そもそも受け入れる準備ができないまま外国人観光客をを増やそうとしている、実際に増加しているがリピーターを作ることができていないのではないかと思ってしまう程、厳しい内容でしたが「言われてみればそうだよな」ということばかりです。

同時に経済効果についても観光客が来るから稼げるというわけではない、稼ぐ方法をもっと国も個人も含めて工夫していく余地があると思いました。

今年(2017年)の外国人観光客伸び率が大阪は世界一になりました。

だからと言ってこの本の内容に沿って、日本の観光戦略が見直されて成長した結果とは考えにくいです。

ほとんどが中国と韓国、台湾人と著者の指摘通り短期的滞在層で、僕自身は大阪に済んでいますが欧州やアメリカなどの観光客を見かけることは、珍しく感じるほど比率は低いという感覚です。

経済効果は確かにありますが、費用対効果という視点、いわば生産性を見たときにまだまだ低いと思わざるを得ない現状です。

この前置きを僕が書いたのは、著者が鋭い指摘をしているからです。

外国人観光客が買い物目的で日本に来ても、その製造元は中国やアジアである、つまり経済的な流れを考えると稼いだお金を海外に流出していることが問題であるということです。

外国人観光客は、どこの国が多いかを見てみる。

JNTO『2017年10月推計値』から引用

ほとんどアジア系ですね。

アジア人はそもそも文化や自然といった観光資源に興味はなく、短期滞在でテーマパークや買い物といったことが中心ということで、指摘の通り国別で見ると稼いでも歩留まりが悪いと。

そこで解決するのが、長期滞在のコンテンツが必要があること。

特に自然体験や文化体験というのは稼いだお金の流出が少なくなり、観光地域で循環し、さらに稼げる環境に投資することで地域経済にも有効ということには、納得がいきます。

産業である限り外貨獲得は必要ということを改めて確認することができます。というよりもこれが一番大切なこと。

より多く稼いだ額を手元に残す構造を作るのがこれからの課題です。

観光業は世界から見ても成長している産業であり、その効果をより大きなものにするにはどう取り組むべきか。

これがこの本の一番読む意味です。

他の業種でも同じ様なことが起きていますので、直接関係ない仕事に従事している場合も観光の話と思わず顧客に対して自社の価値観を見直すきっかけになると思います。

そしてもう1点、注目点として、ゴールデンウイークのような長期休暇において、ただ捌くだけの観光地は今や日本人でさえ敬遠されつつあるのも、温泉地の衰退ニュースなど見ても明らかです。

ただでさえ団体旅行などは減り、個人が好きなプランのもと旅行をする時代に供給側が環境の変化、ニーズの変化についていけていないことを反省しなければいけませんね。
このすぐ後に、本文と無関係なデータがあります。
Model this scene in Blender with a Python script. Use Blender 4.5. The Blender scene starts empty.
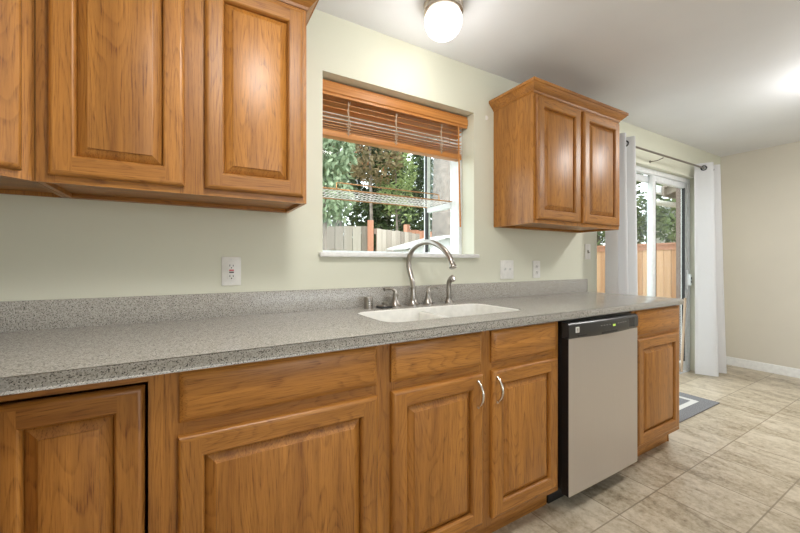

供給側の都合に当てはめて、顧客にテンプレート化したサービスしか提供できない観光地は、もはや必要とされていないのでしょう。

(朝も晩も夕食時間が決められている、温泉の時間も決められている、閑散期に目当ての食事が用意されない、おみやげも高いだけで良質なものがない等々)

良い印象がない、感動がないままであれば二度とその地には訪れないのは明確です。

かという僕自身も改めて、親切な対応をする店を作っていかなければいけないと反省しきりです。

観光業だけではなく、店舗経営者はもちろん行政関係者の方々も一読して頂ければと思います。

まとめ

まさに書かれている通り日本人なら通用するビジネスや観光政策をそのまま外国人に適用していこうという姿勢に無理があるのは当たり前ですね。

しかし、改めて客観的に見ていくためにはこの本のような提言を受け入れる必要があるのかもしれません。

それには投資も必要になるでしょうし、「日本独自の価値観」を外国人観光客に押し付けることは、善意の行為であっても親切の押し売りになたりと観光産業にかぎらず、サービス業全体で自店はどうなのかを考えることができる本です。